(Provided material)
▽

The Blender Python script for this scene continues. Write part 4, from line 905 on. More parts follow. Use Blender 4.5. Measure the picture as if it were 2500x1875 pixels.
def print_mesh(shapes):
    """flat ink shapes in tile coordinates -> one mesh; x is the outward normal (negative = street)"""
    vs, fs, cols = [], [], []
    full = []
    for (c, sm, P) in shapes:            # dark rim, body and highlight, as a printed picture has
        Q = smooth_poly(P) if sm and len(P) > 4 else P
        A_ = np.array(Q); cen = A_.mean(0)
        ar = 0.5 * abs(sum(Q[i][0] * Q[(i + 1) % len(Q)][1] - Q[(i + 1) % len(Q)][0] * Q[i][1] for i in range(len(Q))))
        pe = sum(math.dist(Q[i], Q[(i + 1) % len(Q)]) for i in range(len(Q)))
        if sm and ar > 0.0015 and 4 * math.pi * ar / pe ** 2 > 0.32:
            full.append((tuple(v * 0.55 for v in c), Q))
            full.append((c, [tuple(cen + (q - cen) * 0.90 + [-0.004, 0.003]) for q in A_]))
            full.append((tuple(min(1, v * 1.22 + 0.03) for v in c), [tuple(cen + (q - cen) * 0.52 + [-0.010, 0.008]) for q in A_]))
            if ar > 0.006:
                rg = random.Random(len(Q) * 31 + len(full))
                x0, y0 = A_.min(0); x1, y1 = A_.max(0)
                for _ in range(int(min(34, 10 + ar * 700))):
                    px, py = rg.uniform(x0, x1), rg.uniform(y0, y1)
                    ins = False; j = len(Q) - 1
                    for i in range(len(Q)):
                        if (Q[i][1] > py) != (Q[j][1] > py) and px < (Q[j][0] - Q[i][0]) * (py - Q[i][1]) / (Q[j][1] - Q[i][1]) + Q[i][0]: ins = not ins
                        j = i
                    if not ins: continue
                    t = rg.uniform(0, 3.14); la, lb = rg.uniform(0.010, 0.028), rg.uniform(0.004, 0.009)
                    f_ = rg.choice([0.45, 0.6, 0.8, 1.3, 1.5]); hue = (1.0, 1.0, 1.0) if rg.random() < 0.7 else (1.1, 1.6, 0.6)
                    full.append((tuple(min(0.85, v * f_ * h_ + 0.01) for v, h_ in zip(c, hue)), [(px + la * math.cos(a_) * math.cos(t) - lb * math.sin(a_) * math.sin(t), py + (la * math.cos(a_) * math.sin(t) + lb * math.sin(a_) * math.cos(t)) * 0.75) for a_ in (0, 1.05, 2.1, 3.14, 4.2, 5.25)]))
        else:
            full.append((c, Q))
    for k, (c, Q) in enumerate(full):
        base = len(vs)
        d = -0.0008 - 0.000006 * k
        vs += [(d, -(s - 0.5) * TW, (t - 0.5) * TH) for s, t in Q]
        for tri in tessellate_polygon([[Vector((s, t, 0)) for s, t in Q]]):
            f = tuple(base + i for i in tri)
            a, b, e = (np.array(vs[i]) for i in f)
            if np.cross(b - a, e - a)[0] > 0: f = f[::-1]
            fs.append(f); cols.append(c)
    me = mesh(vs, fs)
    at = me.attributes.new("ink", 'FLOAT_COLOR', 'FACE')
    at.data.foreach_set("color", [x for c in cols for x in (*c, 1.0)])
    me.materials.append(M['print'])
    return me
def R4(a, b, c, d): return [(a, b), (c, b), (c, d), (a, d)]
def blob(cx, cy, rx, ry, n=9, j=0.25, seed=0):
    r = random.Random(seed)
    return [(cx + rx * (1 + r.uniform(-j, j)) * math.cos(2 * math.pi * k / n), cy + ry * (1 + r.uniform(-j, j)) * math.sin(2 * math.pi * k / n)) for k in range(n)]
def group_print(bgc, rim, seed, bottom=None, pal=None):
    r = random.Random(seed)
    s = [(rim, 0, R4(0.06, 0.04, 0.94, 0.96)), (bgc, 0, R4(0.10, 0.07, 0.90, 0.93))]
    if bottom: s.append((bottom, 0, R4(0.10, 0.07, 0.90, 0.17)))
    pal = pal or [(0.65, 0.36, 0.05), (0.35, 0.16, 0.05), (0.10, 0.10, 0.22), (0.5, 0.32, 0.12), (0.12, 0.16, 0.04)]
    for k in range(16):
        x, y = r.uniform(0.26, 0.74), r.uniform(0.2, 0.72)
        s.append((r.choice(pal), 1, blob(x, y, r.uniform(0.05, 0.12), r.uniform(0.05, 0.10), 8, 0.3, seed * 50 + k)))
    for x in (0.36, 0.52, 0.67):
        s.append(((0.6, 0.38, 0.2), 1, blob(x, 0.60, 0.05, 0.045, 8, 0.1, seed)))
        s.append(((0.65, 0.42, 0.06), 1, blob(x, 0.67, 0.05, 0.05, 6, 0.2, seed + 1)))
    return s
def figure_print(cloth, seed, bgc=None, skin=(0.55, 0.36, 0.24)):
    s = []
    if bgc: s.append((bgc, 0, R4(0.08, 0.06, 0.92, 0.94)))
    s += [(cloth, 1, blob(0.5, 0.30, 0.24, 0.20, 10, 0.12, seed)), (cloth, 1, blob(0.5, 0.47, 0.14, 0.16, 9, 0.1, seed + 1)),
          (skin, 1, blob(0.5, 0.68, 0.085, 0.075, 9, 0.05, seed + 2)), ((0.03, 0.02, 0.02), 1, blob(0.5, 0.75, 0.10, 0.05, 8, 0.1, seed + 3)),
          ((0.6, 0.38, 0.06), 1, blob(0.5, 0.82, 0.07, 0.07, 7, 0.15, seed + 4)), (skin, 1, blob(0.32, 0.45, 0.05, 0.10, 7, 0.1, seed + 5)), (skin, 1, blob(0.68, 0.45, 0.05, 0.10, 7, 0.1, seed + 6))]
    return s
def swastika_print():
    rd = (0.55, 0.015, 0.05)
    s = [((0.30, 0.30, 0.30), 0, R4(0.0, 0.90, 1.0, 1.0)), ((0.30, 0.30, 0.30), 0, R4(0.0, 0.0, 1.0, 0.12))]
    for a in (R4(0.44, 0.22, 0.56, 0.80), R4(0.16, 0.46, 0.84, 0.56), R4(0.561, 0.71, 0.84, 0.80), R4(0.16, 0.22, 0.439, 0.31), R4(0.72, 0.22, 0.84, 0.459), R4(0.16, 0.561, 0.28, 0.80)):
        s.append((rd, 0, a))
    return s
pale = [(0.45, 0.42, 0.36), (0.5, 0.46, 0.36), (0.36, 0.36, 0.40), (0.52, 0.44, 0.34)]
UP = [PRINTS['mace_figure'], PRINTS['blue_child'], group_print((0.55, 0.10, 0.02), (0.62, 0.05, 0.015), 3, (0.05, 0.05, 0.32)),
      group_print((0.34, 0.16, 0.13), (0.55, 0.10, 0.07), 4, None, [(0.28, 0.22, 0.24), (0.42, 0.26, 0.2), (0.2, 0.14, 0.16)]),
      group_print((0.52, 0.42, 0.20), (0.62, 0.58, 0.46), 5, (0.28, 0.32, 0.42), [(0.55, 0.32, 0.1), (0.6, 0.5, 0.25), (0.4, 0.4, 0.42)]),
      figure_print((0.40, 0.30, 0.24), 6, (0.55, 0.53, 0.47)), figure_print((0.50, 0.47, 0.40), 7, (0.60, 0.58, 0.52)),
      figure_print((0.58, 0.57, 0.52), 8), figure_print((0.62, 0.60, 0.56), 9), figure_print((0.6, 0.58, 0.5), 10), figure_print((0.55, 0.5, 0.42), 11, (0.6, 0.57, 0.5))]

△

(Problem to work on)
Restate the data above word for word.

(Result of this exercise)
The Blender Python script for this scene continues. Write part 4, from line 905 on. More parts follow. Use Blender 4.5. Measure the picture as if it were 2500x1875 pixels.
def print_mesh(shapes):
    """flat ink shapes in tile coordinates -> one mesh; x is the outward normal (negative = street)"""
    vs, fs, cols = [], [], []
    full = []
    for (c, sm, P) in shapes:            # dark rim, body and highlight, as a printed picture has
        Q = smooth_poly(P) if sm and len(P) > 4 else P
        A_ = np.array(Q); cen = A_.mean(0)
        ar = 0.5 * abs(sum(Q[i][0] * Q[(i + 1) % len(Q)][1] - Q[(i + 1) % len(Q)][0] * Q[i][1] for i in range(len(Q))))
        pe = sum(math.dist(Q[i], Q[(i + 1) % len(Q)]) for i in range(len(Q)))
        if sm and ar > 0.0015 and 4 * math.pi * ar / pe ** 2 > 0.32:
            full.append((tuple(v * 0.55 for v in c), Q))
            full.append((c, [tuple(cen + (q - cen) * 0.90 + [-0.004, 0.003]) for q in A_]))
            full.append((tuple(min(1, v * 1.22 + 0.03) for v in c), [tuple(cen + (q - cen) * 0.52 + [-0.010, 0.008]) for q in A_]))
            if ar > 0.006:
                rg = random.Random(len(Q) * 31 + len(full))
                x0, y0 = A_.min(0); x1, y1 = A_.max(0)
                for _ in range(int(min(34, 10 + ar * 700))):
                    px, py = rg.uniform(x0, x1), rg.uniform(y0, y1)
                    ins = False; j = len(Q) - 1
                    for i in range(len(Q)):
                        if (Q[i][1] > py) != (Q[j][1] > py) and px < (Q[j][0] - Q[i][0]) * (py - Q[i][1]) / (Q[j][1] - Q[i][1]) + Q[i][0]: ins = not ins
                        j = i
                    if not ins: continue
                    t = rg.uniform(0, 3.14); la, lb = rg.uniform(0.010, 0.028), rg.uniform(0.004, 0.009)
                    f_ = rg.choice([0.45, 0.6, 0.8, 1.3, 1.5]); hue = (1.0, 1.0, 1.0) if rg.random() < 0.7 else (1.1, 1.6, 0.6)
                    full.append((tuple(min(0.85, v * f_ * h_ + 0.01) for v, h_ in zip(c, hue)), [(px + la * math.cos(a_) * math.cos(t) - lb * math.sin(a_) * math.sin(t), py + (la * math.cos(a_) * math.sin(t) + lb * math.sin(a_) * math.cos(t)) * 0.75) for a_ in (0, 1.05, 2.1, 3.14, 4.2, 5.25)]))
        else:
            full.append((c, Q))
    for k, (c, Q) in enumerate(full):
        base = len(vs)
        d = -0.0008 - 0.000006 * k
        vs += [(d, -(s - 0.5) * TW, (t - 0.5) * TH) for s, t in Q]
        for tri in tessellate_polygon([[Vector((s, t, 0)) for s, t in Q]]):
            f = tuple(base + i for i in tri)
            a, b, e = (np.array(vs[i]) for i in f)
            if np.cross(b - a, e - a)[0] > 0: f = f[::-1]
            fs.append(f); cols.append(c)
    me = mesh(vs, fs)
    at = me.attributes.new("ink", 'FLOAT_COLOR', 'FACE')
    at.data.foreach_set("color", [x for c in cols for x in (*c, 1.0)])
    me.materials.append(M['print'])
    return me
def R4(a, b, c, d): return [(a, b), (c, b), (c, d), (a, d)]
def blob(cx, cy, rx, ry, n=9, j=0.25, seed=0):
    r = random.Random(seed)
    return [(cx + rx * (1 + r.uniform(-j, j)) * math.cos(2 * math.pi * k / n), cy + ry * (1 + r.uniform(-j, j)) * math.sin(2 * math.pi * k / n)) for k in range(n)]
def group_print(bgc, rim, seed, bottom=None, pal=None):
    r = random.Random(seed)
    s = [(rim, 0, R4(0.06, 0.04, 0.94, 0.96)), (bgc, 0, R4(0.10, 0.07, 0.90, 0.93))]
    if bottom: s.append((bottom, 0, R4(0.10, 0.07, 0.90, 0.17)))
    pal = pal or [(0.65, 0.36, 0.05), (0.35, 0.16, 0.05), (0.10, 0.10, 0.22), (0.5, 0.32, 0.12), (0.12, 0.16, 0.04)]
    for k in range(16):
        x, y = r.uniform(0.26, 0.74), r.uniform(0.2, 0.72)
        s.append((r.choice(pal), 1, blob(x, y, r.uniform(0.05, 0.12), r.uniform(0.05, 0.10), 8, 0.3, seed * 50 + k)))
    for x in (0.36, 0.52, 0.67):
        s.append(((0.6, 0.38, 0.2), 1, blob(x, 0.60, 0.05, 0.045, 8, 0.1, seed)))
        s.append(((0.65, 0.42, 0.06), 1, blob(x, 0.67, 0.05, 0.05, 6, 0.2, seed + 1)))
    return s
def figure_print(cloth, seed, bgc=None, skin=(0.55, 0.36, 0.24)):
    s = []
    if bgc: s.append((bgc, 0, R4(0.08, 0.06, 0.92, 0.94)))
    s += [(cloth, 1, blob(0.5, 0.30, 0.24, 0.20, 10, 0.12, seed)), (cloth, 1, blob(0.5, 0.47, 0.14, 0.16, 9, 0.1, seed + 1)),
          (skin, 1, blob(0.5, 0.68, 0.085, 0.075, 9, 0.05, seed + 2)), ((0.03, 0.02, 0.02), 1, blob(0.5, 0.75, 0.10, 0.05, 8, 0.1, seed + 3)),
          ((0.6, 0.38, 0.06), 1, blob(0.5, 0.82, 0.07, 0.07, 7, 0.15, seed + 4)), (skin, 1, blob(0.32, 0.45, 0.05, 0.10, 7, 0.1, seed + 5)), (skin, 1, blob(0.68, 0.45, 0.05, 0.10, 7, 0.1, seed + 6))]
    return s
def swastika_print():
    rd = (0.55, 0.015, 0.05)
    s = [((0.30, 0.30, 0.30), 0, R4(0.0, 0.90, 1.0, 1.0)), ((0.30, 0.30, 0.30), 0, R4(0.0, 0.0, 1.0, 0.12))]
    for a in (R4(0.44, 0.22, 0.56, 0.80), R4(0.16, 0.46, 0.84, 0.56), R4(0.561, 0.71, 0.84, 0.80), R4(0.16, 0.22, 0.439, 0.31), R4(0.72, 0.22, 0.84, 0.459), R4(0.16, 0.561, 0.28, 0.80)):
        s.append((rd, 0, a))
    return s
pale = [(0.45, 0.42, 0.36), (0.5, 0.46, 0.36), (0.36, 0.36, 0.40), (0.52, 0.44, 0.34)]
UP = [PRINTS['mace_figure'], PRINTS['blue_child'], group_print((0.55, 0.10, 0.02), (0.62, 0.05, 0.015), 3, (0.05, 0.05, 0.32)),
      group_print((0.34, 0.16, 0.13), (0.55, 0.10, 0.07), 4, None, [(0.28, 0.22, 0.24), (0.42, 0.26, 0.2), (0.2, 0.14, 0.16)]),
      group_print((0.52, 0.42, 0.20), (0.62, 0.58, 0.46), 5, (0.28, 0.32, 0.42), [(0.55, 0.32, 0.1), (0.6, 0.5, 0.25), (0.4, 0.4, 0.42)]),
      figure_print((0.40, 0.30, 0.24), 6, (0.55, 0.53, 0.47)), figure_print((0.50, 0.47, 0.40), 7, (0.60, 0.58, 0.52)),
      figure_print((0.58, 0.57, 0.52), 8), figure_print((0.62, 0.60, 0.56), 9), figure_print((0.6, 0.58, 0.5), 10), figure_print((0.55, 0.5, 0.42), 11, (0.6, 0.57, 0.5))]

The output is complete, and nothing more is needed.